Deep Learning for Secure Communication in Resource-Limited IoT Devices

In the current era, the Internet of Things (IoT) plays a pivotal role in generating vast amounts of data, which is crucial for enhancing system performance and intelligence. This study focuses on the implementation of privacy-preserving techniques within collaborative environments, leveraging advanced learning models to safeguard sensitive information. A well-trained deep learning model is proposed, capable of processing and analyzing IoT data samples while ensuring data security. The key innovation in this model lies in offloading computational tasks to a central coordinator, which handles intensive processing without exposing critical data.
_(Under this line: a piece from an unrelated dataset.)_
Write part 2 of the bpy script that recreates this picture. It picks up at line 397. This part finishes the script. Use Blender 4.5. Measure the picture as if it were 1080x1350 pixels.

Existing models often face challenges such as communication overhead and limited scalability. To address these issues, we introduce an enhanced deep-learning framework designed to minimize computational strain while improving efficiency. By shifting the majority of complex tasks to the coordinator, this model optimizes resource usage and maintains a high level of accuracy. Moreover, the proposed approach incorporates self-supervised learning to enhance its ability to analyze IoT data autonomously. In addition to its efficiency, this model is equipped with a deep learning-based cybersecurity layer, designed to detect and mitigate potential security threats in real time. By integrating cybersecurity mechanisms directly into the learning process, the model not only improves performance but also strengthens the overall security of IoT networks. Comparative results demonstrate significant improvements in both accuracy and computational efficiency, making it a viable solution for secure and intelligent IoT systems.